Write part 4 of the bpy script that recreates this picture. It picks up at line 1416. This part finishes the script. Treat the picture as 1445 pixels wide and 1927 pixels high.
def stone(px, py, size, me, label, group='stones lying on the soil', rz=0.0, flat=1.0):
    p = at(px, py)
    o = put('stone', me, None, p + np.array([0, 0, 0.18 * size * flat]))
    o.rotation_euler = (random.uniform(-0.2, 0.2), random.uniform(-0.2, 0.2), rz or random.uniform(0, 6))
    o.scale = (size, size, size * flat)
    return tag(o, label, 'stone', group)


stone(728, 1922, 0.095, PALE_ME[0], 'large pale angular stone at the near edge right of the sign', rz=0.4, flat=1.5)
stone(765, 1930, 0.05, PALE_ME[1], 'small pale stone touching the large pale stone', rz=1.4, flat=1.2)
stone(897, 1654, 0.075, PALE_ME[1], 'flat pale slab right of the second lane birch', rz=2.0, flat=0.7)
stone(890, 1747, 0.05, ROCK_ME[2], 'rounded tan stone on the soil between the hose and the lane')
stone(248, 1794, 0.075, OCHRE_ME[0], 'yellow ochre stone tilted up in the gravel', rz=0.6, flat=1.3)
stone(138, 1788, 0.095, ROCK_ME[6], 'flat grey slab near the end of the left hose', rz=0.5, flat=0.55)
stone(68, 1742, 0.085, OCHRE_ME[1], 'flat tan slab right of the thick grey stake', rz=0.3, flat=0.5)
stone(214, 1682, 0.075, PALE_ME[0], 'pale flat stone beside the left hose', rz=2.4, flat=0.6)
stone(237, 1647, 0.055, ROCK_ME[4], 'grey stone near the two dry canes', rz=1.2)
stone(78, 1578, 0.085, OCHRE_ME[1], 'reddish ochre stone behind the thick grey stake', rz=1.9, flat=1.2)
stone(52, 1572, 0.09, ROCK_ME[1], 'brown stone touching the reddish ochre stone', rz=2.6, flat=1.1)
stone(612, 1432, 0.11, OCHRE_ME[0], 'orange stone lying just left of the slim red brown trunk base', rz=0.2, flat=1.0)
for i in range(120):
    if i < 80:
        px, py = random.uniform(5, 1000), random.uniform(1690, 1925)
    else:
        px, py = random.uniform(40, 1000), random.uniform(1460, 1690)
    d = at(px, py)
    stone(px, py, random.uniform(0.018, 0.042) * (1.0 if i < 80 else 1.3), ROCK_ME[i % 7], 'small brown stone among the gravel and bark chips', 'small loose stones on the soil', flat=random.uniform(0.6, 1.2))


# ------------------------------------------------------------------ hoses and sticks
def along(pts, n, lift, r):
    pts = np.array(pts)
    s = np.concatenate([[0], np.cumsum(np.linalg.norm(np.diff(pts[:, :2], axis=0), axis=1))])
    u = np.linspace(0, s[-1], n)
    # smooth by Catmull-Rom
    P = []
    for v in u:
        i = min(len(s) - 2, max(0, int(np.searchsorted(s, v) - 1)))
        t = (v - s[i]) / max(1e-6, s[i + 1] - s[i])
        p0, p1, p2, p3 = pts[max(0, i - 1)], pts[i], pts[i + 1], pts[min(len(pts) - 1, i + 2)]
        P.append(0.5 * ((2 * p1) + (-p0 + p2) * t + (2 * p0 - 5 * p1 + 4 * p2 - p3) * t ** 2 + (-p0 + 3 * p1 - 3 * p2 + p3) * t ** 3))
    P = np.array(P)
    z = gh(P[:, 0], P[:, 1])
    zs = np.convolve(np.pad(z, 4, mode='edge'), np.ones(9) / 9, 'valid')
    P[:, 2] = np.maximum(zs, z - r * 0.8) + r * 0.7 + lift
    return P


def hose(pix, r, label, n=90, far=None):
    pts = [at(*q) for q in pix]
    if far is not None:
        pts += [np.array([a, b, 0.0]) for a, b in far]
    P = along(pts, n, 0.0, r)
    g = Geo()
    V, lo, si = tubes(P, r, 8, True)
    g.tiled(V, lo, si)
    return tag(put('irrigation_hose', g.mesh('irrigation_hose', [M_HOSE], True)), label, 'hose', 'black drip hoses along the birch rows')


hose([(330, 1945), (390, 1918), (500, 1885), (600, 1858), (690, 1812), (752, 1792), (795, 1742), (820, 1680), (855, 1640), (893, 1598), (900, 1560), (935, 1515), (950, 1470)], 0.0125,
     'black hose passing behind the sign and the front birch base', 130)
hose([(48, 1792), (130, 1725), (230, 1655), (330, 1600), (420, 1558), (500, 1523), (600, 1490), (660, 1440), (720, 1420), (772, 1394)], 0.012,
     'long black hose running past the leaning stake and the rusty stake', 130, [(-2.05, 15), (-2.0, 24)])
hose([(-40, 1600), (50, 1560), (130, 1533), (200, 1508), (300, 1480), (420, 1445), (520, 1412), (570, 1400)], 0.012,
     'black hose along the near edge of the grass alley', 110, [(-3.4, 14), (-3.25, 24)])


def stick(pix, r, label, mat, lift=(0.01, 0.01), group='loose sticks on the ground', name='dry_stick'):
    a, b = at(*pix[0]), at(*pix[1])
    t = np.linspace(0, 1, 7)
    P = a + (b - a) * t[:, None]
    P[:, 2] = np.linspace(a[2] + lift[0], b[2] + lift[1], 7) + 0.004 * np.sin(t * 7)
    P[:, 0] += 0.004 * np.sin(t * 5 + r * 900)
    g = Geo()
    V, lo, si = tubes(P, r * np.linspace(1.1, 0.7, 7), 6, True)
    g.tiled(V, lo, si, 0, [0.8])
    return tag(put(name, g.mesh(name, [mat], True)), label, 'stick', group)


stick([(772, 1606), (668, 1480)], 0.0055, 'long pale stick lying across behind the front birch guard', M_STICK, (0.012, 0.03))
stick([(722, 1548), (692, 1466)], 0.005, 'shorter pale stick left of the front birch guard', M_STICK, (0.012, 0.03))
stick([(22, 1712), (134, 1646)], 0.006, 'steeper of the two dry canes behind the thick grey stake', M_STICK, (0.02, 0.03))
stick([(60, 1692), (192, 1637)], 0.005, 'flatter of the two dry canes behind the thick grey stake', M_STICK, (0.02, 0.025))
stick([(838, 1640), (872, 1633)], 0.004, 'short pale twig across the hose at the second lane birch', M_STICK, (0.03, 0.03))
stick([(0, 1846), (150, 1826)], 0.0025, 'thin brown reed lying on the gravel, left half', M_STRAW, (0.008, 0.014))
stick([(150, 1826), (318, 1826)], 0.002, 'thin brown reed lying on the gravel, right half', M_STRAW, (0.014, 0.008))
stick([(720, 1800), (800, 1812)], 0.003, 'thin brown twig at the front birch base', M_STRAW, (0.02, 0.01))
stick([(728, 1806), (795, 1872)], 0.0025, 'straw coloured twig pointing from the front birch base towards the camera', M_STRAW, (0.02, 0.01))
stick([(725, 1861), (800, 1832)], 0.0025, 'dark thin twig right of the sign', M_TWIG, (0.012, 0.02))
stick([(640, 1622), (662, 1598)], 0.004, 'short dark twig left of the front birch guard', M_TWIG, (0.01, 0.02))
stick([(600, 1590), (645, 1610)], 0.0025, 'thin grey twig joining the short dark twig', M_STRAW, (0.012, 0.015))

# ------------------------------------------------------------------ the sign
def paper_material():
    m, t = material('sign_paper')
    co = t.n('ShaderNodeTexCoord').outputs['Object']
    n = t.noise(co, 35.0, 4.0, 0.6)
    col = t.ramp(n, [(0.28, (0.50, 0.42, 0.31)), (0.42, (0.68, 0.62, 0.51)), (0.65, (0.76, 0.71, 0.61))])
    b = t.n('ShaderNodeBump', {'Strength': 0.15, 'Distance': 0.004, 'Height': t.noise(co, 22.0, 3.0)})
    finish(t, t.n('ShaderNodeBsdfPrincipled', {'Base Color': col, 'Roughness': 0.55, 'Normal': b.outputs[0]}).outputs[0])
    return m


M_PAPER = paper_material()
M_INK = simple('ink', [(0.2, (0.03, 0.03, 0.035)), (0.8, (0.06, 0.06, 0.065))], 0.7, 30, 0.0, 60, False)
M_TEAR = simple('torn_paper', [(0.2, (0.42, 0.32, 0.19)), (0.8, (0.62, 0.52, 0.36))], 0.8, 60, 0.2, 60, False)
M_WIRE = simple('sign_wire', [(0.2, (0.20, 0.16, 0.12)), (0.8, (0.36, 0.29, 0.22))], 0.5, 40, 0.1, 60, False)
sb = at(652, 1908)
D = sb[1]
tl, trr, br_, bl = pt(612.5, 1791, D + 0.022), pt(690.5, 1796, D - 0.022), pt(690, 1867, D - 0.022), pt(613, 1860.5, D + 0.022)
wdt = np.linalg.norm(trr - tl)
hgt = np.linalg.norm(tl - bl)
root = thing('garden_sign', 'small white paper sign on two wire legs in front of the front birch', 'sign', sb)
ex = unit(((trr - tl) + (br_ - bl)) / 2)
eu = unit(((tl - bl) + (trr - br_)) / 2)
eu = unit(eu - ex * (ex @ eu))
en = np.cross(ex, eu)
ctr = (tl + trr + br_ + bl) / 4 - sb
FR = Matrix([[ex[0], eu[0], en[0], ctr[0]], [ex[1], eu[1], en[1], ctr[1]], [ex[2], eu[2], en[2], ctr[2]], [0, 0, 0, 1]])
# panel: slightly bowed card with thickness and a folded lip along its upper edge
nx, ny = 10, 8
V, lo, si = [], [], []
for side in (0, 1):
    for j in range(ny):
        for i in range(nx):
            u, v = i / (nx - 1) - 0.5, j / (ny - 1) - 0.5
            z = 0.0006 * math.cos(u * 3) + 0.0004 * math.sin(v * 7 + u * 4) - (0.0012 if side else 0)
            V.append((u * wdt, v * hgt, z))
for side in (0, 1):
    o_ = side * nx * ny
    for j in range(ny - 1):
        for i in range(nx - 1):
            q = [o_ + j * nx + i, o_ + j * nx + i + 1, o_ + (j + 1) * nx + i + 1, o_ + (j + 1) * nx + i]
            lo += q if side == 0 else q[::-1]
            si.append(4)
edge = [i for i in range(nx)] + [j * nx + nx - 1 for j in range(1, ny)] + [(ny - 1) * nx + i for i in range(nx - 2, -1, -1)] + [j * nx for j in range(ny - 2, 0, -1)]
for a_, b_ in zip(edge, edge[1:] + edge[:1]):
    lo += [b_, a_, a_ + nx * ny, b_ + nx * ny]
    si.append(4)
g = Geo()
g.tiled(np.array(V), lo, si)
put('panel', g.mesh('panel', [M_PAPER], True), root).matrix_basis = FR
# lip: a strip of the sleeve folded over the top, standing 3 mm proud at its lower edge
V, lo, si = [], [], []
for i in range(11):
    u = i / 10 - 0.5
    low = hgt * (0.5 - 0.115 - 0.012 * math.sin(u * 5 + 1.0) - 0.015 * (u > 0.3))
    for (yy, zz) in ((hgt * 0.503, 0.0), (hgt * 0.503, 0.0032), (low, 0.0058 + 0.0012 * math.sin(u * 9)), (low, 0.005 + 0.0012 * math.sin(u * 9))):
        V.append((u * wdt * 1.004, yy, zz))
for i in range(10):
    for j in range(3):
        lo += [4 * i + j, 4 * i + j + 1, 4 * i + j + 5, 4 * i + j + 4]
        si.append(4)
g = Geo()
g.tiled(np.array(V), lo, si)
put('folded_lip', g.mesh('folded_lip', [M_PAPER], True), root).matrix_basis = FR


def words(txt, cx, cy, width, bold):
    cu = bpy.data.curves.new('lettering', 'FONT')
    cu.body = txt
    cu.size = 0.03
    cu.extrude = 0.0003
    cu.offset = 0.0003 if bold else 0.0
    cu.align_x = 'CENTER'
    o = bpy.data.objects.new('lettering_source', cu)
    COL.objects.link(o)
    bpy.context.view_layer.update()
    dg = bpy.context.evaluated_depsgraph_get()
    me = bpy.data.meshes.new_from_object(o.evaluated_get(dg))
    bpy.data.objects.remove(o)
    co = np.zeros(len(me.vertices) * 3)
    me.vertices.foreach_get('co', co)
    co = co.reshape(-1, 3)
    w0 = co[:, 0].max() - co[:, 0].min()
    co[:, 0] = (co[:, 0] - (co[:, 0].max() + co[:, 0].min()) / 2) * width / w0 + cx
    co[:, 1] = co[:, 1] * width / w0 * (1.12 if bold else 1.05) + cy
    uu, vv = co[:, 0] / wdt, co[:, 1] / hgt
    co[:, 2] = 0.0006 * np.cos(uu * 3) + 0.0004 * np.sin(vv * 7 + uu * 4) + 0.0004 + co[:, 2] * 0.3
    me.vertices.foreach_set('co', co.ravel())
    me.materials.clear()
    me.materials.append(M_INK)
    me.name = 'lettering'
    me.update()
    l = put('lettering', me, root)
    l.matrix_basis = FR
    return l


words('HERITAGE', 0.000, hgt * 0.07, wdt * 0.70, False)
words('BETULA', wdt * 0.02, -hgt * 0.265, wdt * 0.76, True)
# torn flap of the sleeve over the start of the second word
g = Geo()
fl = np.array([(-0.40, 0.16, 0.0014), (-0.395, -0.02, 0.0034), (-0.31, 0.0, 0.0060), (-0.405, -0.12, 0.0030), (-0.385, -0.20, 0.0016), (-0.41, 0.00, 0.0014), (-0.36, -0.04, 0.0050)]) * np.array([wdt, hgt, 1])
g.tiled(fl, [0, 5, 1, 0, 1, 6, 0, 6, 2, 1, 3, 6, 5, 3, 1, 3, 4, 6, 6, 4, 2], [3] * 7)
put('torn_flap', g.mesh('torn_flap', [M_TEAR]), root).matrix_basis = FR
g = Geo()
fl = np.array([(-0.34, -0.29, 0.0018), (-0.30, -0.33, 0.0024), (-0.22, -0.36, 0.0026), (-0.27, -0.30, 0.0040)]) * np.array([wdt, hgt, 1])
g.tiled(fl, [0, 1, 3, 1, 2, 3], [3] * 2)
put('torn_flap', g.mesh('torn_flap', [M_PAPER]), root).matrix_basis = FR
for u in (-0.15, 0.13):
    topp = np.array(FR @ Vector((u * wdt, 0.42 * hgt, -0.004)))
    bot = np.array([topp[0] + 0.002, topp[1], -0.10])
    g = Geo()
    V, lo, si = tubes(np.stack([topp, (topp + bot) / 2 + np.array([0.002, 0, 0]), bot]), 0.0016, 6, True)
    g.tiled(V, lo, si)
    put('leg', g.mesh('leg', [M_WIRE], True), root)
* * *
Stated problem
Return only the lines from the beginning of the material up to and including the line with "return tag(o, label, 'stone', group)", exactly as written.

The result
Write part 4 of the bpy script that recreates this picture. It picks up at line 1416. This part finishes the script. Treat the picture as 1445 pixels wide and 1927 pixels high.
def stone(px, py, size, me, label, group='stones lying on the soil', rz=0.0, flat=1.0):
    p = at(px, py)
    o = put('stone', me, None, p + np.array([0, 0, 0.18 * size * flat]))
    o.rotation_euler = (random.uniform(-0.2, 0.2), random.uniform(-0.2, 0.2), rz or random.uniform(0, 6))
    o.scale = (size, size, size * flat)
    return tag(o, label, 'stone', group)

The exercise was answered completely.